An article was published today in Chessbase about the doctoral thesis of Dr Mohammed Azlan Mohamed Iqbal, who is 31 years old and works in Malaysia.
The doctoral thesis [A discrete computational aesthetics model for a zero-sum perfect information game] examines the question if the beauty of the chess combinations is measurable by computers.
To people, some moves seem to be much prettier than others. Some combinations seem to be marvelous, while others seem indifferent. The computers play the chess game at the level of Grand Master and make combinations of all kinds, without giving weight or preference to beautiful moves. Could we teach the machines to “count” the esthetic beauty of their moves?
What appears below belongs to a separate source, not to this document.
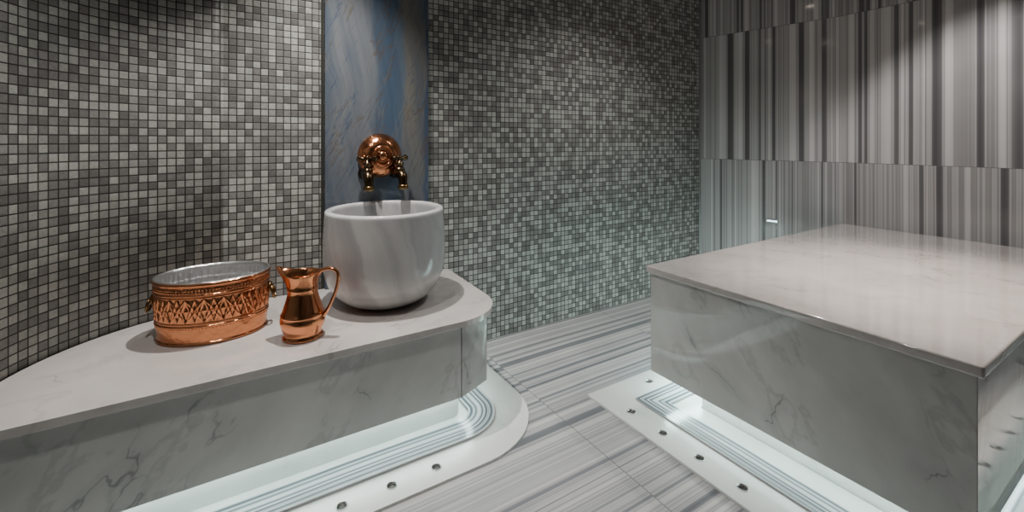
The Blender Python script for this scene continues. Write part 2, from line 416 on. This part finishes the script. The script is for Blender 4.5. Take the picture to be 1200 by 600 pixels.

The researcher has studied, using special software for measuring esthetics [CHESTHETICA], many games and particularly three-mover problems, while at the same time, using specific questionnaires, has gathered the opinions of many persons whether some positions and combinations and solutions seemed to be beautiful.
By comparing the measuring-software results and the opinion-questionnaire results, an impressive conclusion arose, that the esthetics (at least for the limited researched area) is measurable!
Dr Mohammed Azlan Mohamed Iqbal hopes that his pioneering work and the software he developed could help the Judges in contests of chess compositions, or the persons giving Beauty prizes to chess games.